Espoo, Finland - February 26, 2026 - Nokia has been selected by Telefónica to deploy networking infrastructure across a nationwide network of edge data centers in Spain, expanding the operator’s distributed cloud architecture designed to support artificial intelligence workloads and low-latency digital services.
Under a multi-year agreement, Nokia will provide connectivity for 17 new edge data-center networks, 12 of which have already been deployed, including at Telefónica’s flagship Tecno-Alcalá facility. The systems will deliver AI, B2B and telco cloud services to residential, enterprise and public-sector users while reinforcing Spain’s sovereign digital infrastructure ambitions.
The project is part of Telefónica’s broader move toward distributed edge computing, placing compute and storage closer to users to improve latency and reliability for applications such as healthcare, education, industry and government services. The infrastructure will support both AI training and inference at the edge, with Nokia connecting internal compute systems as well as linking edge nodes to external networks.
Sergio Sánchez, CTIO at Telefónica España, said the rollout aligns with the operator’s strategy to make edge cloud and AI “main cornerstones” of growth, adding that the initiative strengthens technological sovereignty while enabling a more user-centric digital ecosystem.
Nokia will act as the sole networking technology partner for the expanding edge footprint following a successful pilot deployment of three sites in 2024. The single-vendor approach is intended to simplify operations, unify architecture and improve operational efficiency across the network.

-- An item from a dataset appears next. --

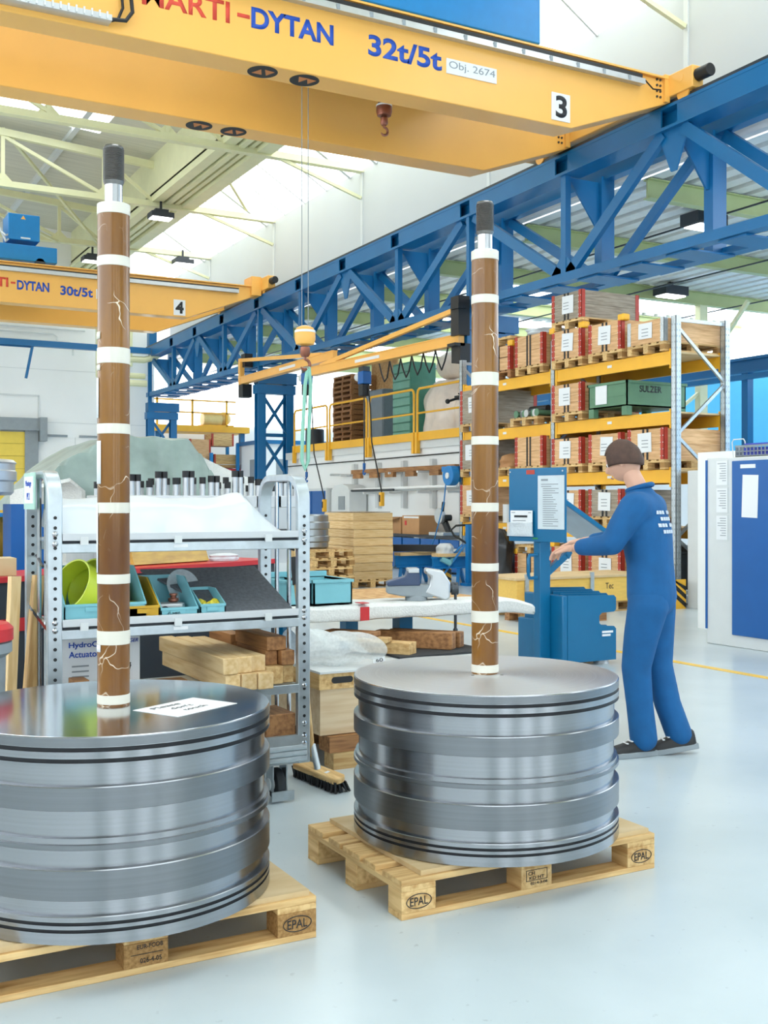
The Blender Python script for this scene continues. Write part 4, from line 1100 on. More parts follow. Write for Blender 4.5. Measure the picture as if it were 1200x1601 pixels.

The deployment uses Nokia 7220 Interconnect Router switches and 7750 Service Router gateways to deliver high-speed, ultra-low-latency connectivity and deep automation capabilities alongside multi-cloud integration.
David Heard, President of Network Infrastructure at Nokia, said the collaboration will help build the foundation for Spain’s digital future by bringing intelligence and services closer to where businesses and consumers need them.
The rollout reflects growing telecom investment in edge infrastructure as operators prepare networks for AI-driven workloads and latency-sensitive applications across distributed environments.